**EXERCISE DESCRIPTION**
Transcribe the listing below from its opening line up to and including the line that contains "col = scene.collection"; reproduce nothing else.
□ □ □ □
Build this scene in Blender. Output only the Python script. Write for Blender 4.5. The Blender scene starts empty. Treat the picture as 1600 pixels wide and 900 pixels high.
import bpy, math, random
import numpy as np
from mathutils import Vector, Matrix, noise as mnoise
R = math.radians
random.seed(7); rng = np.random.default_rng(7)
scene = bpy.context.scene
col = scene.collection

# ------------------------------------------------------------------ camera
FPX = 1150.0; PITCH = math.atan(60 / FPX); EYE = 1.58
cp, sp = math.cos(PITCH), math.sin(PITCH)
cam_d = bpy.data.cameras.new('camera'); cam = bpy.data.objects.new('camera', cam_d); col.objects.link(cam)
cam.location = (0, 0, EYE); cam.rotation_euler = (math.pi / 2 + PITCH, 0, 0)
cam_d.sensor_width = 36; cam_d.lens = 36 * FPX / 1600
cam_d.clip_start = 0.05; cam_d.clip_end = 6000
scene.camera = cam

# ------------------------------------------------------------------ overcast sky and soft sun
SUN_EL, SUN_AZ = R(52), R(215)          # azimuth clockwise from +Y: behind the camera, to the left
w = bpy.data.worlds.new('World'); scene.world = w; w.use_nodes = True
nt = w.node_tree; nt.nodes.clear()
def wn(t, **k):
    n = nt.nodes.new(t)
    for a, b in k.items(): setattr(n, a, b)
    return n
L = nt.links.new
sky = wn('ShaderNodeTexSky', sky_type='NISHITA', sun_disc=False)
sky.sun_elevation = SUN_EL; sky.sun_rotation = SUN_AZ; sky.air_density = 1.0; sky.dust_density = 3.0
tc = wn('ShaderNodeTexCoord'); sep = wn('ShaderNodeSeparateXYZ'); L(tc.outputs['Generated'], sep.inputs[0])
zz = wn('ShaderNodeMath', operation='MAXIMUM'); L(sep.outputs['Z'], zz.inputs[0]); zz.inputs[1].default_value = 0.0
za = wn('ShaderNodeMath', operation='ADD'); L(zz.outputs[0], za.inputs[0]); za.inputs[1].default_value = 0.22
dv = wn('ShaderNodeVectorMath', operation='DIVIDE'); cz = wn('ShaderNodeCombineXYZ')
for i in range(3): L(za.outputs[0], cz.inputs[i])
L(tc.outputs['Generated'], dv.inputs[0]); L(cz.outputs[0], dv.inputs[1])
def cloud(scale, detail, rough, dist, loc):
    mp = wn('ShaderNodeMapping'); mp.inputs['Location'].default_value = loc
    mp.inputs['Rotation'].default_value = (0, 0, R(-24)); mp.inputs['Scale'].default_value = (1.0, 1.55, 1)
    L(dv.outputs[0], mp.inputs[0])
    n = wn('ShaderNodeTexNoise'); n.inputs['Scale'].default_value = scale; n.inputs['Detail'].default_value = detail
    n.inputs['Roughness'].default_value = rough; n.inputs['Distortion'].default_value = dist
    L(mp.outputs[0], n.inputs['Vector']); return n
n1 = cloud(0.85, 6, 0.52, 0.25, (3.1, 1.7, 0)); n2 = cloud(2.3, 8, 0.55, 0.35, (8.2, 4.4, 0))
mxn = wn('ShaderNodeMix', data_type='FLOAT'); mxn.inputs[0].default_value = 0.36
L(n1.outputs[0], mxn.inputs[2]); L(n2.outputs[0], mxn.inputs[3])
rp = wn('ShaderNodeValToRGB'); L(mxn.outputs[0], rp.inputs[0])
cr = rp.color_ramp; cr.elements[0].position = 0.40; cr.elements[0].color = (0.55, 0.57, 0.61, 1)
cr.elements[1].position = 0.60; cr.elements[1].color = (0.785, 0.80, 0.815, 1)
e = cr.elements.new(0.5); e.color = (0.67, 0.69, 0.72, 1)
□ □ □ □
**RESULT OF THE EXERCISE**
Build this scene in Blender. Output only the Python script. Write for Blender 4.5. The Blender scene starts empty. Treat the picture as 1600 pixels wide and 900 pixels high.
import bpy, math, random
import numpy as np
from mathutils import Vector, Matrix, noise as mnoise
R = math.radians
random.seed(7); rng = np.random.default_rng(7)
scene = bpy.context.scene
col = scene.collection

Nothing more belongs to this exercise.